# DATA FOR THIS TASK
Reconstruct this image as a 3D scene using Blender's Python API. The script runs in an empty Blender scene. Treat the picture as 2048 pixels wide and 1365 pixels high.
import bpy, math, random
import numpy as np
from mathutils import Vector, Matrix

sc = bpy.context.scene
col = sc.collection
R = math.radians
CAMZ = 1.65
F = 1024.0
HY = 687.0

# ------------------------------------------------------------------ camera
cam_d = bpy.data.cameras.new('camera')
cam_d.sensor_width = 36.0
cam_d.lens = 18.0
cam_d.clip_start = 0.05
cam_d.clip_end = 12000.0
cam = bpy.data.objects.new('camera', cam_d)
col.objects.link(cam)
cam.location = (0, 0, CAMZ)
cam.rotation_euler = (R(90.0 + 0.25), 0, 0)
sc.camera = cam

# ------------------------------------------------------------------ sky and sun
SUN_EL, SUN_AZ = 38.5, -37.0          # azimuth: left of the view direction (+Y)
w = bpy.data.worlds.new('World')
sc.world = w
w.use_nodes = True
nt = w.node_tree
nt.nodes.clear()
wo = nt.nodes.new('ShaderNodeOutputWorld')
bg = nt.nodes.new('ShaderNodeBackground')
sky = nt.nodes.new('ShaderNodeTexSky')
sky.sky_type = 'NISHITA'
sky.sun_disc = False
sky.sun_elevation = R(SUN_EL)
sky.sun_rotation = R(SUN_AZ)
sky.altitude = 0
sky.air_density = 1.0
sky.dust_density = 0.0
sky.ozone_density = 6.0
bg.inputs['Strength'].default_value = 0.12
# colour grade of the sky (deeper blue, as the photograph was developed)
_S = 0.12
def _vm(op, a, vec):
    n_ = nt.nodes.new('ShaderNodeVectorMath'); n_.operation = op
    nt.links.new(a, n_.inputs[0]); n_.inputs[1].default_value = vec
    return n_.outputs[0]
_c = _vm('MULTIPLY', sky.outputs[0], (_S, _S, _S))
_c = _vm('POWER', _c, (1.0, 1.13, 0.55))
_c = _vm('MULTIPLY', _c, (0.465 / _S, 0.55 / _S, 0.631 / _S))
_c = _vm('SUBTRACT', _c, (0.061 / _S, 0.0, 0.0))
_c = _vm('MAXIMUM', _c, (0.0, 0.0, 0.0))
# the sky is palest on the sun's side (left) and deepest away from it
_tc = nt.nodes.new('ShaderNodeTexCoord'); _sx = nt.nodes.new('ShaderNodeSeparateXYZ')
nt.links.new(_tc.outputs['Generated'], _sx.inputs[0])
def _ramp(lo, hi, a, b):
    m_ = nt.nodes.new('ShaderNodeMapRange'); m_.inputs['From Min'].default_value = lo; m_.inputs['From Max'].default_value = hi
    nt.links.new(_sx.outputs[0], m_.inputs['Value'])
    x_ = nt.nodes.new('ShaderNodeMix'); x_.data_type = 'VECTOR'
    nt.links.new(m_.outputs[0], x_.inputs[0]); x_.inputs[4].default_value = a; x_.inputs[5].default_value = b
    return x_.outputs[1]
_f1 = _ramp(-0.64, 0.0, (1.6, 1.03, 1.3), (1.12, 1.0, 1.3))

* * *

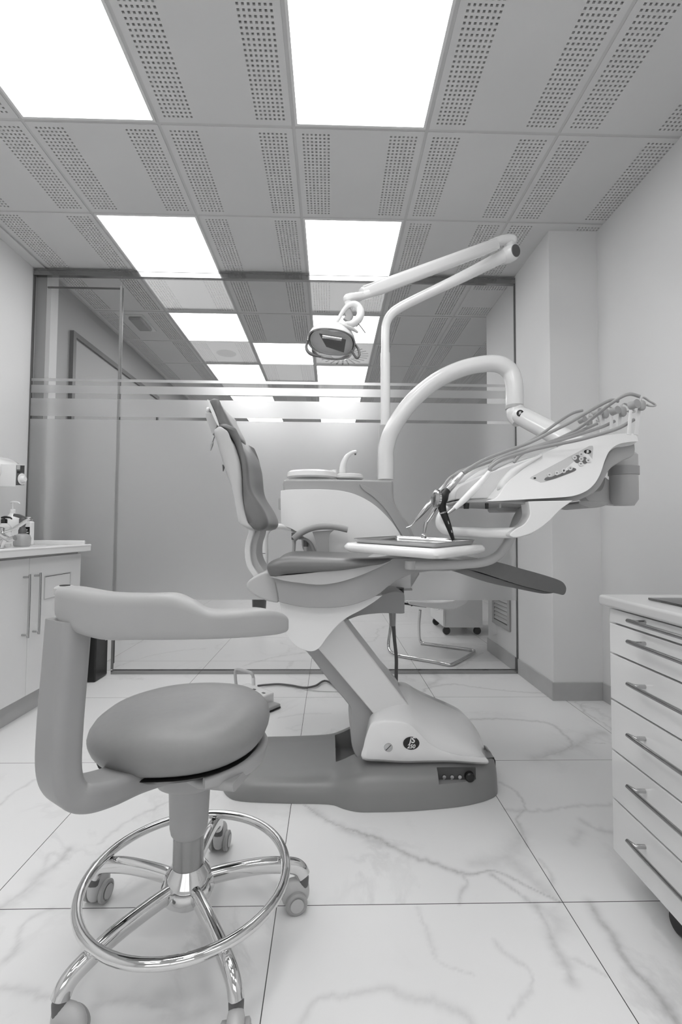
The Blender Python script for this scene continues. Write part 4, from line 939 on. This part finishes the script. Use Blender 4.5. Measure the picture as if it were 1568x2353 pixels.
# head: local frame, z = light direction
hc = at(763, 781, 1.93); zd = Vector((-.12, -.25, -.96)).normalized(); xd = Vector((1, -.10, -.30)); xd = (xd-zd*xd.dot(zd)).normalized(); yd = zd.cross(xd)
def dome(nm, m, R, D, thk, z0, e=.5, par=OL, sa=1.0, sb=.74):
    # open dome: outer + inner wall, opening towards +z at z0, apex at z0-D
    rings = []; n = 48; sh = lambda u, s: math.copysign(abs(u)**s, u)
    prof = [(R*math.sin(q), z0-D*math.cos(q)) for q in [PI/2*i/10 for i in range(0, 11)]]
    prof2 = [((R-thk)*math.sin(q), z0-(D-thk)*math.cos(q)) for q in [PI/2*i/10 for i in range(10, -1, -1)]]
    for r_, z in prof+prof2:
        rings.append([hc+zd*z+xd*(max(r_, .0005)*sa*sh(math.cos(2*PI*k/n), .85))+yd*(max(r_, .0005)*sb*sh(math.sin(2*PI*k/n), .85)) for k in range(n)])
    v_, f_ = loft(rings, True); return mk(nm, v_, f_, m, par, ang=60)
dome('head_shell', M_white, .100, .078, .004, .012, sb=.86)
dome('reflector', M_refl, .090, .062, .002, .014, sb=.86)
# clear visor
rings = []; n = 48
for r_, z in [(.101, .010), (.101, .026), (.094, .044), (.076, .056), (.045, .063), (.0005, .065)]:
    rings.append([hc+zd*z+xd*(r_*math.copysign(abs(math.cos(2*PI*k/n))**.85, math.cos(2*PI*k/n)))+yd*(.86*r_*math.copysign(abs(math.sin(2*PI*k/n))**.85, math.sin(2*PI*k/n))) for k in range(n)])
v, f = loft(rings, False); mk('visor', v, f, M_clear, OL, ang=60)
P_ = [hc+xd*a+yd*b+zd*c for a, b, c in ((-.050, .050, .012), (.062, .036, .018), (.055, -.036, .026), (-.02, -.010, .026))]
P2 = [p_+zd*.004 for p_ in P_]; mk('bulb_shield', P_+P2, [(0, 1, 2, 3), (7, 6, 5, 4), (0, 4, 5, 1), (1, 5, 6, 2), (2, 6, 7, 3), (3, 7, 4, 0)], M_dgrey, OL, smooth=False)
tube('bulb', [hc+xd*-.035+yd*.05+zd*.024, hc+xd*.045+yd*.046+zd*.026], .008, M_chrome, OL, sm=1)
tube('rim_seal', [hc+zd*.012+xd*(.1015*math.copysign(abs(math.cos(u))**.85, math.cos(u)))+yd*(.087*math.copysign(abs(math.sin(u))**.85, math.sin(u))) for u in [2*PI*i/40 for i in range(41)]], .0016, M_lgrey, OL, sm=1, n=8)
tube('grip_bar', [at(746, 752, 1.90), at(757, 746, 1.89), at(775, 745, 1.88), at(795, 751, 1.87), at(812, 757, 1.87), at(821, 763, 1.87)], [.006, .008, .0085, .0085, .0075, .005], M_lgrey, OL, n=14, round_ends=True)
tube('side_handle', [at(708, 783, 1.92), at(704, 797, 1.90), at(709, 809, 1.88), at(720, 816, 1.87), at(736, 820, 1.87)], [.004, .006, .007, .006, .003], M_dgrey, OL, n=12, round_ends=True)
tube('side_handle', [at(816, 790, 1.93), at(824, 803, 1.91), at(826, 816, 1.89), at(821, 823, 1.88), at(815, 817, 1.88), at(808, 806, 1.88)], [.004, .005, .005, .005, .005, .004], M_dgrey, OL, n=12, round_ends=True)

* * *

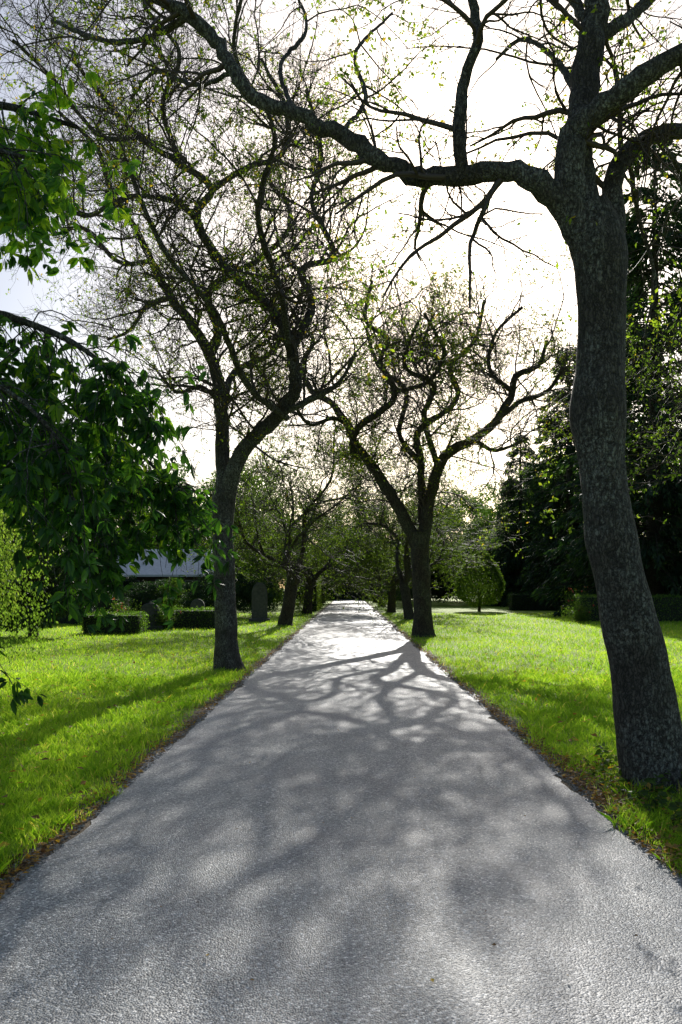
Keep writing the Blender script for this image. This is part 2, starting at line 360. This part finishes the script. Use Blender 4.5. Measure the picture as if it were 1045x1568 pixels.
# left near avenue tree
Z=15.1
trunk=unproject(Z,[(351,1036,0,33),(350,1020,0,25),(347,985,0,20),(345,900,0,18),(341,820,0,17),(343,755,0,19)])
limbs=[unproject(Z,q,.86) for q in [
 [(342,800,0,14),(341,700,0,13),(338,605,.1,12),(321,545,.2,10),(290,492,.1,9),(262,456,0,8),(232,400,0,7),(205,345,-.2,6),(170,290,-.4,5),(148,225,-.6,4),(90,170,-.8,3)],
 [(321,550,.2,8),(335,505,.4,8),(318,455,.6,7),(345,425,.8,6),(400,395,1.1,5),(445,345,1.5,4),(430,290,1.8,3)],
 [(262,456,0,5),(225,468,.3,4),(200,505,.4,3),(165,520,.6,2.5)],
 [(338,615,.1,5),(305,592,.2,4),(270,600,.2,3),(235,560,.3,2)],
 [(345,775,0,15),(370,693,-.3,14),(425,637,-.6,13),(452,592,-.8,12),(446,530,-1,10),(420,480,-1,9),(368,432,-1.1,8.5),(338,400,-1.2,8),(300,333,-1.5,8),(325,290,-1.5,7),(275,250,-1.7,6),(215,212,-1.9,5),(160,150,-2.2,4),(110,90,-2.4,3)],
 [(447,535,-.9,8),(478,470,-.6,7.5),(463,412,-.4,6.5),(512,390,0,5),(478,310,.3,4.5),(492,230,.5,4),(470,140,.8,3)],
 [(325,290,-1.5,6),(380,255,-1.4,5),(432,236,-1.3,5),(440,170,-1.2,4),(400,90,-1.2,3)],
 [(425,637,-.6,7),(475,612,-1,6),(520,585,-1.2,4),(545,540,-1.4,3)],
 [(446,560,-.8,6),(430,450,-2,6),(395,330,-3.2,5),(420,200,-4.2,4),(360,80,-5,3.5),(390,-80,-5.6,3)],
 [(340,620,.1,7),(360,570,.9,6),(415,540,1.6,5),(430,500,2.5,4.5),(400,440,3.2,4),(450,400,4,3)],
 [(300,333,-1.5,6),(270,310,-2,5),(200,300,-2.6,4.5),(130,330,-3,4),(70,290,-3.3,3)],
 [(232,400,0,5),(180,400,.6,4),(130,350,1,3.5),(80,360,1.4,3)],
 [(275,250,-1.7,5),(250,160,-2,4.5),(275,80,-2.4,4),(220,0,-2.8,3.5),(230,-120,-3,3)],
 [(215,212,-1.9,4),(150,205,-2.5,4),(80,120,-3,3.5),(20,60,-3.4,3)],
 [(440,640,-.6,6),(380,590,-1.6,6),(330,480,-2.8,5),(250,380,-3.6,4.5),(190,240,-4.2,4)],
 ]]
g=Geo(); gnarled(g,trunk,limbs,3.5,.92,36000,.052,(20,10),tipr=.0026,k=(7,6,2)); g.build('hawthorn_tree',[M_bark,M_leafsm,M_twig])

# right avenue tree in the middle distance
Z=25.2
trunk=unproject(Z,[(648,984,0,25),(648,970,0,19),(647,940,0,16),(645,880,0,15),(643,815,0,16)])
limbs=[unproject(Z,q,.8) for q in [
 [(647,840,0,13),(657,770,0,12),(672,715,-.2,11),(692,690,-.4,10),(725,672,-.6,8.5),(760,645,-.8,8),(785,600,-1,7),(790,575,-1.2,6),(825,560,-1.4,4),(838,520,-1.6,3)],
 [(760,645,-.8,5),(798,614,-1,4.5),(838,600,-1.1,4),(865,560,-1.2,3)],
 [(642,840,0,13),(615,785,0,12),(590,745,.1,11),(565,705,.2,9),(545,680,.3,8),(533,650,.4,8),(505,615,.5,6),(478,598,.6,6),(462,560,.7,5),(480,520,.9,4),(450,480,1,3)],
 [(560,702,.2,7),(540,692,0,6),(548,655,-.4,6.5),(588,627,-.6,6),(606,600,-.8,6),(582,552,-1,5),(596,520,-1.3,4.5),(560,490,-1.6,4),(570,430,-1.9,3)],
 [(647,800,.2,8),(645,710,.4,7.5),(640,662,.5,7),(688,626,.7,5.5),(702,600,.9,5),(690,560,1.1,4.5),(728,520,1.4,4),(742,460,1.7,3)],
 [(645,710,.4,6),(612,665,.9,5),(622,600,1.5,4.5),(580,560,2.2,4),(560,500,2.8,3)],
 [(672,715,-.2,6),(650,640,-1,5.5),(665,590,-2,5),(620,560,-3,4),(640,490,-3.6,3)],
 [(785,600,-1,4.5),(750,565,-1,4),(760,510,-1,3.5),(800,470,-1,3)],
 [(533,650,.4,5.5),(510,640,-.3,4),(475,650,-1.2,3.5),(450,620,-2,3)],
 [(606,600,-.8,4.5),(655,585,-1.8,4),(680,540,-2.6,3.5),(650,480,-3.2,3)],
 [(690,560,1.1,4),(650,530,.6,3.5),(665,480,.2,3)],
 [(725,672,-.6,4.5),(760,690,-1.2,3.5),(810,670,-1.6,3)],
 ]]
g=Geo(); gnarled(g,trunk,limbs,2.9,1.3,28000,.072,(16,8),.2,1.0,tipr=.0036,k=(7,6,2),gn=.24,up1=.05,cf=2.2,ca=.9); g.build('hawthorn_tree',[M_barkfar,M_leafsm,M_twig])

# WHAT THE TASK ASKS
Your answer should be a single number: how many lines in the data above include "Measure"?

# OUTPUT BELOW
2